After never having been outside the United States before, my husband and I decided to pack our dogs and move to South Africa. It was a terrifying and spectacular journey. We sold all we owned and headed towards an unknown world. My husband is now getting his PhD in ancient languages and I am sitting in a tiny shack on a strawberry farm, loving on the dogs and working on a new novel.
But this is the story of our kids and it really begins in the airport in DC. There was a family waiting to board the plane with us. A white middle-aged couple (the man clad in his safari best) stood with their six kids, all dressed in soft, pastel cottons. The oldest three were African girls with stunning skin, hair and smiles. They were wide-eyed with the wonder of traveling across the world, perhaps for the first time in memory. There were two six year old boys, one black and one white. They held hands throughout the airport, looking sharp in their matching plaid shirts and flip-flops. The youngest was a white girl, perhaps four years old. They were all so well behaved, despite their excitement. One of the girls leaned on her father’s elbow. He put his arm around her shoulder and kissed the top of her head.
I wanted to look away but I couldn’t. What a brilliant family this was! By the time we got on the plane, I was in love. I told my husband, “I want a polka-dotted family just like that one.” After 13 years of marriage and no success in the offspring-creating department, we didn’t know how we would get the white polka-dot, but we had long since decided to pursue the black one. The need for adoptive parents in South Africa is frightening. But like any official process in Africa, adoption is slow to happen.

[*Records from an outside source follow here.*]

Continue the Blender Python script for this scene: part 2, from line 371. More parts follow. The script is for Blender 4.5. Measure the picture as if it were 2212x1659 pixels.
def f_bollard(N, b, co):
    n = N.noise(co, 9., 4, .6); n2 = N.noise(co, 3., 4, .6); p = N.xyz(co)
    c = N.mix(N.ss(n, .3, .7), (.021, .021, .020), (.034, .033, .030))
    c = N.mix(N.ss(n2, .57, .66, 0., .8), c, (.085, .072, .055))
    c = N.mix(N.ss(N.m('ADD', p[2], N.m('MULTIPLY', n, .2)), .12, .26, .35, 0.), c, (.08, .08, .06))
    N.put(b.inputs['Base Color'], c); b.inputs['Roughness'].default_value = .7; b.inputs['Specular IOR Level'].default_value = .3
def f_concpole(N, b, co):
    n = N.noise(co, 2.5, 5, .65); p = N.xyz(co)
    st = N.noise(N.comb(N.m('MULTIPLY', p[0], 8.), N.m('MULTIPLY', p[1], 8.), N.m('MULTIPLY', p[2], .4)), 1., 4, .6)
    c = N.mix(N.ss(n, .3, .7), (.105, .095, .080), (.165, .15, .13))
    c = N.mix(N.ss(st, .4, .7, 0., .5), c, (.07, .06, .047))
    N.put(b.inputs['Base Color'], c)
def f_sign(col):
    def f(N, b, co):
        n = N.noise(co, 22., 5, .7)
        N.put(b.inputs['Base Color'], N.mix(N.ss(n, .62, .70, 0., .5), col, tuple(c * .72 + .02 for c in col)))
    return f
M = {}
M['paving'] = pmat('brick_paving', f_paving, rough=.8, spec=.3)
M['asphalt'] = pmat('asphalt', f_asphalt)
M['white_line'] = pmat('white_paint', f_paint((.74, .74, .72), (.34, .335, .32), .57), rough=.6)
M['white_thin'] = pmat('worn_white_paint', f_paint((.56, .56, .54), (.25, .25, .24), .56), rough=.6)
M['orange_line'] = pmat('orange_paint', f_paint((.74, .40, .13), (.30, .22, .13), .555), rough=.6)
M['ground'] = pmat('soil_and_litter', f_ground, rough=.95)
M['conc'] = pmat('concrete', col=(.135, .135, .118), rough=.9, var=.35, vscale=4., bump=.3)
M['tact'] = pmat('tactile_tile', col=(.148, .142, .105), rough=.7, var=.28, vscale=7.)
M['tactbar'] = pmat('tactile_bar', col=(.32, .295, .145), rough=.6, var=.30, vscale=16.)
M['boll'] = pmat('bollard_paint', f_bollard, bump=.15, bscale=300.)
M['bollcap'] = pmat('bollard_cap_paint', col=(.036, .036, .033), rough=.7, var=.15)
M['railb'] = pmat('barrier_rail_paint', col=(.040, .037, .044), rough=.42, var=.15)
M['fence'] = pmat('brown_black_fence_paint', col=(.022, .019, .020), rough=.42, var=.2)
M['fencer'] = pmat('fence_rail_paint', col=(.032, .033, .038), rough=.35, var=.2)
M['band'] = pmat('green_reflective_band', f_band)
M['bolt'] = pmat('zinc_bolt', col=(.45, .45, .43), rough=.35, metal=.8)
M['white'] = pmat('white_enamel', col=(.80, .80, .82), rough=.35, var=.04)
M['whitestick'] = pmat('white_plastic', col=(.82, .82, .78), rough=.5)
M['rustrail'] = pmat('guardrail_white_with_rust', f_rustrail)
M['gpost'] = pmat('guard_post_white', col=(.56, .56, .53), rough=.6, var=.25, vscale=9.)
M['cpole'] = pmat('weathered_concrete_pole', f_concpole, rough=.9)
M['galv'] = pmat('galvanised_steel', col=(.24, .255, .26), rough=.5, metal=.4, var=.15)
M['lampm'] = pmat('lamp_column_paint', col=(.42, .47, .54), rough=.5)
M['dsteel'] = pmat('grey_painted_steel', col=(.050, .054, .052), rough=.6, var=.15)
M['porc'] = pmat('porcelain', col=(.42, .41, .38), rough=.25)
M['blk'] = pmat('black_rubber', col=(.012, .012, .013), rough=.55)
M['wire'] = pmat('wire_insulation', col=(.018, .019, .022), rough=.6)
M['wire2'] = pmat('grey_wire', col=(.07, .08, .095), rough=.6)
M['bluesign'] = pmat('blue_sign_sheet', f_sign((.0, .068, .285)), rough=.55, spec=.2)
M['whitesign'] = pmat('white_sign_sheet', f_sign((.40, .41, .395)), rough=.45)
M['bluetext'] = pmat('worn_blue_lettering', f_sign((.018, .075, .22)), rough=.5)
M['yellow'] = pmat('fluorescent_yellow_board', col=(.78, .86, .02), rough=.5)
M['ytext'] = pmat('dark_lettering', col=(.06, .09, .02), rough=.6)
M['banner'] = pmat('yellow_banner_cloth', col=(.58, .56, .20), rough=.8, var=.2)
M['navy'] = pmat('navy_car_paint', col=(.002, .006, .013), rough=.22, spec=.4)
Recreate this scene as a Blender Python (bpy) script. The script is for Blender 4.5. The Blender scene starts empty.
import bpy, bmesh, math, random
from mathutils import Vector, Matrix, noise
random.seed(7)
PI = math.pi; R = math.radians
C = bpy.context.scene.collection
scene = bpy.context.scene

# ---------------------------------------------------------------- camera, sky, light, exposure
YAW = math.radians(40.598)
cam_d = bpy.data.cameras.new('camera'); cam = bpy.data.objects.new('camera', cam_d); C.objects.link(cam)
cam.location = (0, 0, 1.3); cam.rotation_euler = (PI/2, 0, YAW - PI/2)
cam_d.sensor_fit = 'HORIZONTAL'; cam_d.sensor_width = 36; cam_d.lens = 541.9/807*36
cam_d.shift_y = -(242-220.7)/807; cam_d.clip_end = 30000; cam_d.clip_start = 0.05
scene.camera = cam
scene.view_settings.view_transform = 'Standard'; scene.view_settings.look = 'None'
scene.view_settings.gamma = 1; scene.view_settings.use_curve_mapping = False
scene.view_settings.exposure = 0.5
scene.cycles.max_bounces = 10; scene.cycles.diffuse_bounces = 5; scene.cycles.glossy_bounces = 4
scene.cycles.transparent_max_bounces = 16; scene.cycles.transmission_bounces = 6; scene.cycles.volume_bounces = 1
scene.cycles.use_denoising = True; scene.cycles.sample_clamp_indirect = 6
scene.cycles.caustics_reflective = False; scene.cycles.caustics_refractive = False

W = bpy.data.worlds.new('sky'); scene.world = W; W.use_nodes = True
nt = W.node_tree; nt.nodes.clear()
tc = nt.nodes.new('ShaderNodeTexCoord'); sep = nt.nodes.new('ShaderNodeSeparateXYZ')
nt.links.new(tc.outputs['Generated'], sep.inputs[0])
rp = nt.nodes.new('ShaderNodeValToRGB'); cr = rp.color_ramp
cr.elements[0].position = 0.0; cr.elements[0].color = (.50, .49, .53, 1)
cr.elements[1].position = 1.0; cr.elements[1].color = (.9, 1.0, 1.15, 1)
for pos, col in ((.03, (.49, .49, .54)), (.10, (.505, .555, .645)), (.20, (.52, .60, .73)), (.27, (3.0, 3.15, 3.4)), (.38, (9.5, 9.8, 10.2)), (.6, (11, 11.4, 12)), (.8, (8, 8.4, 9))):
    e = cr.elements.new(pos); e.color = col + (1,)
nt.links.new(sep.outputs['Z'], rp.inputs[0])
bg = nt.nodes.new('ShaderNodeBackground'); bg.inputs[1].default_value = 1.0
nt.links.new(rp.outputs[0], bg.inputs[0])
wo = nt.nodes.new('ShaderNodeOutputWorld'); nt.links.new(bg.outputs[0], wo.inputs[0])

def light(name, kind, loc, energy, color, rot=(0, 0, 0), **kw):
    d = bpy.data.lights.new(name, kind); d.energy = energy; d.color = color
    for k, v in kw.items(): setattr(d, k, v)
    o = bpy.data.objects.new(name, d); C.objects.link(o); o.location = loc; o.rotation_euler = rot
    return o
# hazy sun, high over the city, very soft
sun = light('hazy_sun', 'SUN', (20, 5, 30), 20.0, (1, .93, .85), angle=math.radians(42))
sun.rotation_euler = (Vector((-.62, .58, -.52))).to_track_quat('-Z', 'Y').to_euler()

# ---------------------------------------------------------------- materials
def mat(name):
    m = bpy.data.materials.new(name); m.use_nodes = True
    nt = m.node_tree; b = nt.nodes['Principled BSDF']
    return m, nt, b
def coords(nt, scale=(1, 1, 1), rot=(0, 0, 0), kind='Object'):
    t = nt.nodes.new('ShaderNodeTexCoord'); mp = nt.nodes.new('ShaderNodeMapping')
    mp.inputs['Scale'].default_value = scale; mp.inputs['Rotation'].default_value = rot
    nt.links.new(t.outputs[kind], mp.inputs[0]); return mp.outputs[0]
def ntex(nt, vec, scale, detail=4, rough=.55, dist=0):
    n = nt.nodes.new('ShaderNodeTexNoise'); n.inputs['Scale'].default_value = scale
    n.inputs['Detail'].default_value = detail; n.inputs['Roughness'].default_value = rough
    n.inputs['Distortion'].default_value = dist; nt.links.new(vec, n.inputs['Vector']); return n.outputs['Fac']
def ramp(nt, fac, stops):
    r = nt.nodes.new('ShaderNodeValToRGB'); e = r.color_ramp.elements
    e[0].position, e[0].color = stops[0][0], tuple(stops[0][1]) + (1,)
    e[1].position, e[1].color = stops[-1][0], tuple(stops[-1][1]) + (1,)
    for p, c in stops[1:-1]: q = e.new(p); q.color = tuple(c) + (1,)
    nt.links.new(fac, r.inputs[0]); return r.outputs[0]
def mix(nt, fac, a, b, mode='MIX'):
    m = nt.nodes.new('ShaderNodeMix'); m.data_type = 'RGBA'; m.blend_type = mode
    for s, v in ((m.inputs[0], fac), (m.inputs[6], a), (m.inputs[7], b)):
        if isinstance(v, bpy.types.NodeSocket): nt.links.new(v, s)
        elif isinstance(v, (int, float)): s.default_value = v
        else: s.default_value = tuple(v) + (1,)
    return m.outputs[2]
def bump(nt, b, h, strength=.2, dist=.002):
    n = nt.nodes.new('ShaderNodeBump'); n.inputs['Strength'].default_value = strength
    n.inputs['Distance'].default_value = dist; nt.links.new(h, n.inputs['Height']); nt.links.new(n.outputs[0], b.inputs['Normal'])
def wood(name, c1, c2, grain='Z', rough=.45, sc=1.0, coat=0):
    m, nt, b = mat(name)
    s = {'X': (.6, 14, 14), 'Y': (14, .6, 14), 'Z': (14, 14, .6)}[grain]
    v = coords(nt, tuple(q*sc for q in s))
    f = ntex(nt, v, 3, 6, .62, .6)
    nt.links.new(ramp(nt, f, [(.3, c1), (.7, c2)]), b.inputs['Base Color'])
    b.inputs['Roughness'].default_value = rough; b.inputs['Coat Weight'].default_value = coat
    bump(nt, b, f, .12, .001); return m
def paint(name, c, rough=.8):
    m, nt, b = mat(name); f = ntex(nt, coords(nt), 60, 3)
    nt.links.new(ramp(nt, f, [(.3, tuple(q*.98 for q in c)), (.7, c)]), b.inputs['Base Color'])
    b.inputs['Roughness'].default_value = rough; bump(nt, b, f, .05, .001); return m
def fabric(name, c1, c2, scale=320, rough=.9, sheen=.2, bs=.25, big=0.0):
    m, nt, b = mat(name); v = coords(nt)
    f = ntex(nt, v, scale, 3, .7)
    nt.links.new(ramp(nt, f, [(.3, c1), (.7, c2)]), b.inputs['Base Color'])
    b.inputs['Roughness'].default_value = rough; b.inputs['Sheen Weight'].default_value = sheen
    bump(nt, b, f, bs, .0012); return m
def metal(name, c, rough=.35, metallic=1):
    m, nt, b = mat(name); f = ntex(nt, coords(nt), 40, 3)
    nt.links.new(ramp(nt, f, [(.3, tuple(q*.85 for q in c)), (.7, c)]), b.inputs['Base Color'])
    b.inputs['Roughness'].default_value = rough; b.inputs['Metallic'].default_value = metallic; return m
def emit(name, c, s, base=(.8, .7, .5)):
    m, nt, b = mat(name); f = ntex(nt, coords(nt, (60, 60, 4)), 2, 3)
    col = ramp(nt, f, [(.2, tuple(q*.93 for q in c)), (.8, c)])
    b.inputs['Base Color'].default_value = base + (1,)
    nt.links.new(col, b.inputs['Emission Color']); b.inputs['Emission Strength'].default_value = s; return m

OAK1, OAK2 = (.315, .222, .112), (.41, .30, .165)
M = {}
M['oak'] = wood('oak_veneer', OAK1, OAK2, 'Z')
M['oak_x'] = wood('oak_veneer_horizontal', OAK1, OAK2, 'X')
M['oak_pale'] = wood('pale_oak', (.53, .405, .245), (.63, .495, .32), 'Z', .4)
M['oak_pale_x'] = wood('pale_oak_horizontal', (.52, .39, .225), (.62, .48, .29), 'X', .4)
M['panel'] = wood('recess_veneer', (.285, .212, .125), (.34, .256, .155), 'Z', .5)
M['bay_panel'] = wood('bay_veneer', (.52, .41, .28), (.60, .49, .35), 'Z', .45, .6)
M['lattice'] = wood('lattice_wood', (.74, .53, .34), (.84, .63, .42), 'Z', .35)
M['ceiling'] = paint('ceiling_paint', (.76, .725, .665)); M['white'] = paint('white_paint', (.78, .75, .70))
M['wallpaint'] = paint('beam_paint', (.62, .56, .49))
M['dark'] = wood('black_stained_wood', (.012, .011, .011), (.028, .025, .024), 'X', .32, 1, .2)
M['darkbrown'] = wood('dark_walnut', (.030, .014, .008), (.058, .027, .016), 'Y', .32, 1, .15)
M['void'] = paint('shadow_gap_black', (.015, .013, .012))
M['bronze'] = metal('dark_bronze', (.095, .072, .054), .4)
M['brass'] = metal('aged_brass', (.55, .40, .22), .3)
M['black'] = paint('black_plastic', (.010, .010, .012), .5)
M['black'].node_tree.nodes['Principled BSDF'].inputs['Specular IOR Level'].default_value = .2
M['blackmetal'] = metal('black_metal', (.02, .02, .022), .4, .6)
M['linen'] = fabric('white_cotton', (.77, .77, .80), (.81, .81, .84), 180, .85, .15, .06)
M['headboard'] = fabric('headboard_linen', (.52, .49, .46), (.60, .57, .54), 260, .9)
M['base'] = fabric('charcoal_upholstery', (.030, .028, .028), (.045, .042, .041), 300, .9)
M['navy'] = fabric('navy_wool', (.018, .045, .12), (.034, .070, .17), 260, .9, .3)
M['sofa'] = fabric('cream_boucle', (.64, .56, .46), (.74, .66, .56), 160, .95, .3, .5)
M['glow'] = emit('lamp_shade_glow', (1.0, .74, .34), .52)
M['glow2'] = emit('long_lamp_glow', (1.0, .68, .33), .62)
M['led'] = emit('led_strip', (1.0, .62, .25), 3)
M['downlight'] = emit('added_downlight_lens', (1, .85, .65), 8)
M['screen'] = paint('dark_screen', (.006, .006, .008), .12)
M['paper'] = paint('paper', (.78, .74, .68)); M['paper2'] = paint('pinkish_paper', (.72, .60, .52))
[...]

Now, as we wait for our baby Xhosa son, I find myself pregnant for the first time at 34. More than ever before, I am excited about the opportunity/challenge of raising an African child. We are blessed to live in this country, to experience such an intense culture, and to be able to share it with both of our kids, no matter their color. What a gift for both of them to be born with the promise of a wider world view. In the months to come my husband and I will feel the full weight of this responsibility. How will the locals accept a white couple with a black child? How can we nurture a permanent sense of ethnic identity in both our children? Will they share a cultural affinity even though they are different colors? We know we cannot be ready for many things, including the obstacles we will face, but we enter this time with a sense of duty and gratitude and joy.